CONCLUSÃO
Apesar da estupenda vitalidade que os povos europeus demonstraram após terem sido abalados no nosso século por duas guerras mundiais, é forçoso reconhecer que a recuperação dos efeitos produzidos pela última delas demandou pesado esforço e muito tempo.
Ao longo do período em que Pio XII pronunciou as suas quinze alocuções ao Patriciado e à Nobreza de Roma (1940 a 1958), o soerguimento econômico da Europa, iniciado com o fim do conflito, foi-se fazendo lentamente. E, de modo muito natural, o desvelo paterno do Pontífice levou-o a fazer múltiplas referências a essa situação crítica naquelas suas memoráveis alocuções.

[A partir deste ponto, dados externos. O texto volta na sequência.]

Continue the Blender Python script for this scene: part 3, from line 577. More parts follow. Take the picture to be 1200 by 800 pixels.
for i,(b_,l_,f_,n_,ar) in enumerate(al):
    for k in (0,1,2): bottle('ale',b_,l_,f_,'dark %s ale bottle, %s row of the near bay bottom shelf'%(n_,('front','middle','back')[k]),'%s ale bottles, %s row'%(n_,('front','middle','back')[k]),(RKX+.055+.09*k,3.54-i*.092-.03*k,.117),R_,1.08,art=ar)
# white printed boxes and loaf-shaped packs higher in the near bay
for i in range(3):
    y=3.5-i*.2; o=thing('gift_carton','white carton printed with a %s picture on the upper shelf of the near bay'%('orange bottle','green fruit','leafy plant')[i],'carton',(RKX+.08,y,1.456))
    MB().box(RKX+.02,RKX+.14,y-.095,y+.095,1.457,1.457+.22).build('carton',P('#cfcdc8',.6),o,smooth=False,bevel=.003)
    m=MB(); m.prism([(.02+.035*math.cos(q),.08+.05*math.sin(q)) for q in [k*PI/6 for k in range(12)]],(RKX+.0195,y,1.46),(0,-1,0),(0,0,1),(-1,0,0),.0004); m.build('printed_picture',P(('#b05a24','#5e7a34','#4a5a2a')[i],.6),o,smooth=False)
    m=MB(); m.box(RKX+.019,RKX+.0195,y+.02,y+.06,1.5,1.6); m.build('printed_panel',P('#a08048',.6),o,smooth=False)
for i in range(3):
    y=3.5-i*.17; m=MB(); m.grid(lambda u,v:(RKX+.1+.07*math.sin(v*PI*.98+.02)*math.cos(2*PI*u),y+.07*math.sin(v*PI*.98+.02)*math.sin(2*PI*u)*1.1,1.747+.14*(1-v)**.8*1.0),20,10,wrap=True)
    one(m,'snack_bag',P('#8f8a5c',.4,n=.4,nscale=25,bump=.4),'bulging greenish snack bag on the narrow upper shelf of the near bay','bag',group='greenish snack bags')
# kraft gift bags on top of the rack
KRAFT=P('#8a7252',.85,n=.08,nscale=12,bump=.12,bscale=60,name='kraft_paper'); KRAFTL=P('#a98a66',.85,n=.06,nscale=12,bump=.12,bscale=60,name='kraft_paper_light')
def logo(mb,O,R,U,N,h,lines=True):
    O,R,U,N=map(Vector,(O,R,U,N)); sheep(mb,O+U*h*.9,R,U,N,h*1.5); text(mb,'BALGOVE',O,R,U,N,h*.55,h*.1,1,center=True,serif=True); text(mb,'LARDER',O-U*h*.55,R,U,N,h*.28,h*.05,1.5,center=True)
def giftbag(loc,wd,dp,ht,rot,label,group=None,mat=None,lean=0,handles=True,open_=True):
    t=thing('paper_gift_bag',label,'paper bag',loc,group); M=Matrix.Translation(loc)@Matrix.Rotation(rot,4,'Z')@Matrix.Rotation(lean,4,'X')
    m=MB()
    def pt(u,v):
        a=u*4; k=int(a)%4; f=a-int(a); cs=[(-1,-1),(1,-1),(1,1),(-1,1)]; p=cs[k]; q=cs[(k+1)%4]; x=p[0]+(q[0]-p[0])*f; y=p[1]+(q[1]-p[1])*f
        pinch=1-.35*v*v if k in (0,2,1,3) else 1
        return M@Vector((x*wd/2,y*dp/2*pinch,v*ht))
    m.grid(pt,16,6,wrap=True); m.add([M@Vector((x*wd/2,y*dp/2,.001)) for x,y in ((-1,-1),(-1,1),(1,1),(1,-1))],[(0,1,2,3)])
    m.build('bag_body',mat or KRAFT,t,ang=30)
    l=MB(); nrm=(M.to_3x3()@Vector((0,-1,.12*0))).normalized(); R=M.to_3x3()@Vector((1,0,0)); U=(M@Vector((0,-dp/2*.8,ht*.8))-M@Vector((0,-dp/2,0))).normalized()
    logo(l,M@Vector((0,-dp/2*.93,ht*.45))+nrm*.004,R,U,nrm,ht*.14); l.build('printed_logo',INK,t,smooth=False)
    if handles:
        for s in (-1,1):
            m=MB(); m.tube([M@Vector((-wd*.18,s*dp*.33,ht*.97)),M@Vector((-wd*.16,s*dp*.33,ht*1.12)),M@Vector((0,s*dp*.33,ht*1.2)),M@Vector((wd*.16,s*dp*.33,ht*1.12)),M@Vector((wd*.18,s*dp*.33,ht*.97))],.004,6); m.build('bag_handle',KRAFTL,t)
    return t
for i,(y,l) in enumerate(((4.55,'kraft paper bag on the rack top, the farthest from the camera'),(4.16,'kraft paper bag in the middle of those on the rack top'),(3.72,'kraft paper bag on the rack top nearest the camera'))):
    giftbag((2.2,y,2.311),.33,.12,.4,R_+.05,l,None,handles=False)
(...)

Na década seguinte, porém, o ritmo ascensional da recuperação europeia acentuou-se sensivelmente, e nela se operaram os famosos “milagres econômicos”, denominados correntemente de “milagre alemão”, “milagre italiano” etc. Essa sucessão de “milagres” haveria de durar, de maneira que, por exemplo, o presente florescimento econômico da Espanha e de Portugal — que constituíam até aqui nações pouco favorecidas no Continente Europeu — ainda pode ser incluído, de algum modo, nesta série de “milagres”.
Com este surto de prosperidade — cujo auge Pio XII, falecido em 1958, não chegou a ver, mas ao qual a Constituição conciliar Gaudium et Spes entoava, em 1965, o seu hino de saudação e de júbilo — o quadro geral da Europa modificou-se sensivelmente.
A História dirá algum dia, com precisão, qual foi o papel da nobreza e das outras elites tradicionais neste soerguimento. O que, noutros termos, talvez permita avaliar a repercussão das notáveis diretrizes de Pio XII na conduta que estas classes tenham tido em favor da restauração econômica da Europa.
Sem nos abalançarmos a enunciar aqui a tal respeito um juízo preciso, quer-nos parecer que este papel foi considerável, embora proporcionado, em cada nação, aos meios de ação da aristocracia e das elites respectivas.
O certo é que, quando a Rússia soviética e as outras nações do Leste europeu começaram, em 1989, a tornar patente a trágica extensão do fracasso a que as haviam arrastado a ditadura do proletariado e o capitalismo de Estado, as nações europeias, os Estados Unidos e outros países mobilizaram com surpreendente presteza, para as ajudar, somas enormes... acerca das quais pouco é de esperar que sejam algum dia restituídas, pelo menos em parte considerável. Eram as grandes nações democráticas, na realidade orientadas e enriquecidas pela iniciativa privada, que implicitamente deixavam ver a toda a Humanidade o contraste — triunfal para elas — entre o Oeste e o Leste.
Porém, quanto se enganariam os que imaginassem, à vista desse quadro sumariamente esboçado, que pelo próprio efeito da prosperidade readquirida, as crises herdadas pelas nações do Oeste nas anteriores décadas deste século, e ainda agravadas por novos fatores, estavam resolvidas.
As fátuas teses de que a prosperidade é sempre o principal esteio da ordem e do bem-estar dos povos, e a pobreza a principal causa das crises que estes atravessam, desmentem-se facilmente à vista do que sucedeu na Europa do segundo pós-guerra.
Ia adiantado em 1968 o processo de cicatrização e de reflorescimento do Velho Continente, quando estourou a terrível crise da Sorbonne. Revelava esta a presença na juventude da influência torrencial e dissolvente de certas filosofias que, até então, eram tidas, em geral, como manifestações de extravagância de certos “elegantes” dos ambientes da cultura e do alto mundanismo.
A extensão das repercussões do fenômeno “Sorbonne”, na juventude “p’ra-frente” da Europa e do mundo, provou quanto era profunda a fissura que assim se mostrava aberta. A deterioração geral dos costumes, já deplorada por Pio XII, encontrou precisamente nessa atmosfera de riqueza e de extravagância um ambiente tão propício, que a crise moral e cultural do Ocidente chegou a criar para o mundo livre uma situação mais grave do que a das crises anteriores, meramente ou preponderantemente econômicas. E isto a tal ponto, que a extensão da prosperidade pôde ser apontada, a justo título, por observadores lúcidos e fartamente documentados, como um fator importante do trágico agravamento da crise moral.